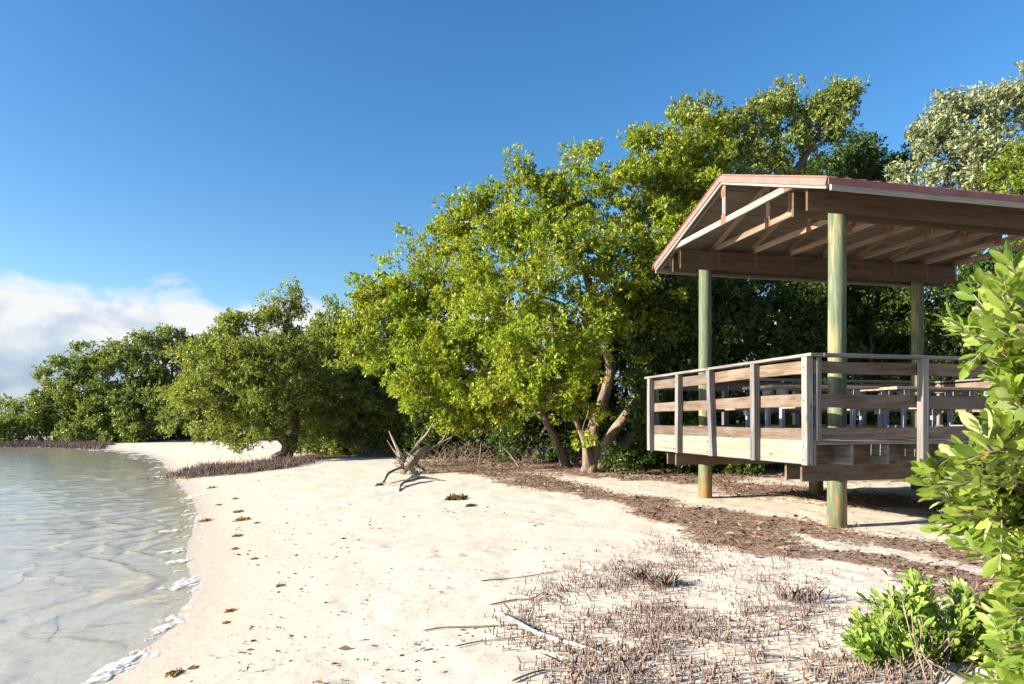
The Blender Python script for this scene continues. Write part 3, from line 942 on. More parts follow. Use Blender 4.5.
# floor beams, in pairs either side of the posts
for ay in (0, Lw):
    for sg in (-1, 1):
        mb = MB(); mb.box(B0 + .17, B1 - .17, ay + sg * .150 - .019, ay + sg * .150 + .019, .585, .800)
        part('floor_beam', mb, M['wood_brown'])
# joists, boards
for k, bx in enumerate(np.arange(B0 + .055, B1, .50)):
    mb = MB(); mb.box(bx - .02, bx + .02, A0 + .05, A1 - .05, .803, 1.043)
    part('joist', mb, M['wood_grey'])
mb = MB()
mb.box(B0 + .1, B1 - .1, A0 + .34, A0 + .375, .81, 1.035)
part('blocking', mb, M['wood_brown'])
mb = MB()
ay = A0
while ay < A1 - .05:
    w = .138
    mb.box(B0 + .045, B1 - .045, ay, min(ay + w, A1), 1.046, 1.085)
    ay += w + .009
part('deck_boards', mb, M['wood_grey'])
# skirt on the gable side
for bx in (B0, B1):
    mb = MB(); mb.box(bx - .002, bx + .034, A0 + .0, A1 - .0, .813, 1.094)
    o = part('skirt_board', mb, M['wood_skirt'])
# railing: side runs (along A) and front/back runs (along B)
PS = .094


def rail_post(bx, ay, lean=0.0, z0=.813, mat='wood_grey', s=PS):
    mb = MB(); mb.beam((bx + lean * .2, ay - lean, z0), (bx, ay, 2.056), s, s, (0, 1, 0))
    return part('railing_post', mb, M[mat])


posts_a = [A0 + .047, .48, 1.60, 2.55, A1 - .047]
for bx, sg in ((B0, -1), (B1, 1)):
    for k, ay in enumerate(posts_a):
        rail_post(bx + sg * (PS / 2 + .004), ay, .07 if (k == 2 and sg < 0) else random.uniform(-.012, .012))
posts_b = [B0 + .13, .66, 2.12, 3.58, B1 - .13]
for ay, sg in ((A0, -1), (A1, 1)):
    for k, bx in enumerate(posts_b):
        if k == 0:
            rail_post(bx - .06, ay + sg * (-.03), 0, 1.088, s=.07)
        else:
            rail_post(bx, ay + sg * (PS / 2 + .004), random.uniform(-.01, .01))
rails = [(1.868, 2.020), (1.484, 1.634), (1.100, 1.246)]
for bx, sg in ((B0, 1), (B1, -1)):
    cuts = [A0 + .0, 1.62, A1]
    for (z0, z1) in rails:
        for a, b_ in zip(cuts[:-1], cuts[1:]):
            mb = MB(); mb.box(bx + sg * .0 - .001, bx + sg * .038, a + .004, b_ - .004, z0 + random.uniform(-.006, .006), z1 + random.uniform(-.009, .009), .007)
            part('rail', mb, M['wood_brown'])
for ay, sg in ((A0, 1), (A1, -1)):
    cuts = [B0 + .06, .66, 3.58, B1 - .06]
    for (z0, z1) in rails:
        for a, b_ in zip(cuts[:-1], cuts[1:]):
            mb = MB(); mb.box(a + .004, b_ - .004, ay + sg * .004, ay + sg * .042, z0 + random.uniform(-.006, .006), z1 + random.uniform(-.009, .009), .007)
            part('rail', mb, M['wood_brown'])
for bx in (B0 - .03, B1 + .03):
    mb = MB(); mb.box(bx - .075, bx + .085, A0 - .09, A1 + .09, 2.058, 2.092)
    part('cap_rail', mb, M['wood_grey'])
for ay in (A0 - .03, A1 + .03):
    mb = MB(); mb.box(B0 + .060, B1 - .060, ay - .075, ay + .085, 2.058, 2.092)
    part('cap_rail', mb, M['wood_grey'])
# a slanted brace at the steps on the right side
mb = MB(); mb.beam((4.35, 3.3, 1.10), (5.05, 3.3, 1.62), .04, .13)
part('brace', mb, M['wood_brown'])

for bx in (0, Mw):
    for ay in (0, Lw):
        for z in (.64, .75):
            mb = MB(); mb.tube([[bx, ay - .182, z], [bx, ay - .160, z]], [.014, .016], 8); part('bolt', mb, M['rust'])
for ay in posts_a:
    for z in (.87, 1.02, 1.175, 1.56, 1.94):
        mb = MB(); mb.tube([[B0 - PS - .012, ay + random.uniform(-.01, .01), z], [B0 - PS + .002, ay, z]], [.007, .009], 7); part('bolt', mb, M['rust'])
# roof
G0b, G1b = -.66, Mw + .78           # gable planes
E0, E1 = -.66, Lw + .60             # eaves
AR = Lw / 2
ZR, ZE = 4.913, 4.095
slope = (ZR - ZE) / (AR - E0)


def roof_z(a):
    return ZR - abs(a - AR) * (slope if a < AR else (ZR - ZE) / (E1 - AR))


for ay in (0, Lw):
    for sg in (-1, 1):
        mb = MB(); mb.box(-.54, Mw + .70, ay + sg * .134 - .020, ay + sg * .134 + .020, 3.887, 4.208)
        part('roof_beam', mb, M['wood_beam'])
th = .018
for sg, name in ((-1, 'a'), (1, 'b')):
    e = E0 if sg < 0 else E1
    # metal sheet with ribs
    ribs = np.arange(G0b - .03, G1b + .03, .10)
    V = []; n = 0
    bs_ = []
    for x in np.arange(G0b - .03, G1b + .031, .025):
        k = (x - G0b) % .2
        bs_.append((x, .010 if .08 < k < .12 else 0.0))
    top = []; bot = []
    for x, r in bs_:
        for a, z in ((e - .03 * (1 if sg < 0 else -1), roof_z(e) - .03 * slope), (AR, ZR)):
            top.append([x, a, z + .012 + r]); bot.append([x, a, z + .002])
    nn = len(bs_)
    V = np.array(top + bot); q = []
    for i in range(nn - 1):
        a, b_, c, d = 2 * i, 2 * i + 1, 2 * i + 3, 2 * i + 2
        q += [[a, b_, c, d], [a + 2 * nn, d + 2 * nn, c + 2 * nn, b_ + 2 * nn], [a, d, d + 2 * nn, a + 2 * nn], [b_, b_ + 2 * nn, c + 2 * nn, c]]
    q += [[0, 2 * nn, 2 * nn + 1, 1], [2 * nn - 2, 2 * nn - 1, 4 * nn - 1, 4 * nn - 2]]
    mesh('roof_sheet', V, [np.array(q)], M['maroon'], pav)
    # boarded soffit under it
    mb = MB()
    nb = 9
    for k in range(nb):
        f0, f1 = k / nb, (k + 1) / nb - .002
        a0 = e + (AR - e) * f0; a1 = e + (AR - e) * f1
        am = (a0 + a1) / 2
        up_ = np.array([0, (-1 if sg < 0 else 1) * -slope * (1 if sg < 0 else 1), 1.0])
        nrm = norm(np.array([0, -slope if sg < 0 else slope, 1.0]))
        wid = abs(a1 - a0) * math.sqrt(1 + slope ** 2)
        mb.beam(np.array([G0b + .02, am, roof_z(am)]) - nrm * .012, np.array([G1b - .02, am, roof_z(am)]) - nrm * .012, wid, .018, nrm, .0005)
    part('soffit', mb, M['ply'])
    # gable fascia: faded red flashing over a pale barge board
    for gxp, ss in ((G0b, -1), (G1b, 1)):
        nrm = norm(np.array([0, -slope if sg < 0 else slope, 1.0]))
        p0 = np.array([gxp + ss * .012, e, roof_z(e)]); p1 = np.array([gxp + ss * .012, AR, ZR])
        mb = MB(); mb.beam(p0 - nrm * .030, p1 - nrm * .030, .012, .105, nrm, .0004); part('gable_flashing', mb, M['pink'])
        mb = MB(); mb.beam(p0 - nrm * .070 - [ss * .03, 0, 0], p1 - nrm * .070 - [ss * .03, 0, 0], .034, .095, nrm, .001); part('barge_board', mb, M['wood_white'])
    # eave fascia
    oo = -1 if sg < 0 else 1
    mb = MB(); mb.box(G0b - .02, G1b + .02, e + oo * .034 - .006, e + oo * .034 + .006, ZE - .080, ZE - .004, .0005); part('eave_flashing', mb, M['maroon'])
    mb = MB(); mb.box(G0b + .03, G1b - .03, e + oo * .008 - .018, e + oo * .008 + .018, ZE - .138, ZE - .034); part('eave_fascia', mb, M['grey_fascia'])
mb = MB()
mb.beam((G0b - .04, AR, ZR + .012), (G1b + .04, AR, ZR + .012), .10, .014); part('ridge_cap', mb, M['maroon'])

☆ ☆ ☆

Repeat the listing above exactly from its first line to the line containing "return part('railing_post', mb, M[mat])", both included, and omit the pictures.

The Blender Python script for this scene continues. Write part 3, from line 942 on. More parts follow. Use Blender 4.5.
# floor beams, in pairs either side of the posts
for ay in (0, Lw):
    for sg in (-1, 1):
        mb = MB(); mb.box(B0 + .17, B1 - .17, ay + sg * .150 - .019, ay + sg * .150 + .019, .585, .800)
        part('floor_beam', mb, M['wood_brown'])
# joists, boards
for k, bx in enumerate(np.arange(B0 + .055, B1, .50)):
    mb = MB(); mb.box(bx - .02, bx + .02, A0 + .05, A1 - .05, .803, 1.043)
    part('joist', mb, M['wood_grey'])
mb = MB()
mb.box(B0 + .1, B1 - .1, A0 + .34, A0 + .375, .81, 1.035)
part('blocking', mb, M['wood_brown'])
mb = MB()
ay = A0
while ay < A1 - .05:
    w = .138
    mb.box(B0 + .045, B1 - .045, ay, min(ay + w, A1), 1.046, 1.085)
    ay += w + .009
part('deck_boards', mb, M['wood_grey'])
# skirt on the gable side
for bx in (B0, B1):
    mb = MB(); mb.box(bx - .002, bx + .034, A0 + .0, A1 - .0, .813, 1.094)
    o = part('skirt_board', mb, M['wood_skirt'])
# railing: side runs (along A) and front/back runs (along B)
PS = .094


def rail_post(bx, ay, lean=0.0, z0=.813, mat='wood_grey', s=PS):
    mb = MB(); mb.beam((bx + lean * .2, ay - lean, z0), (bx, ay, 2.056), s, s, (0, 1, 0))
    return part('railing_post', mb, M[mat])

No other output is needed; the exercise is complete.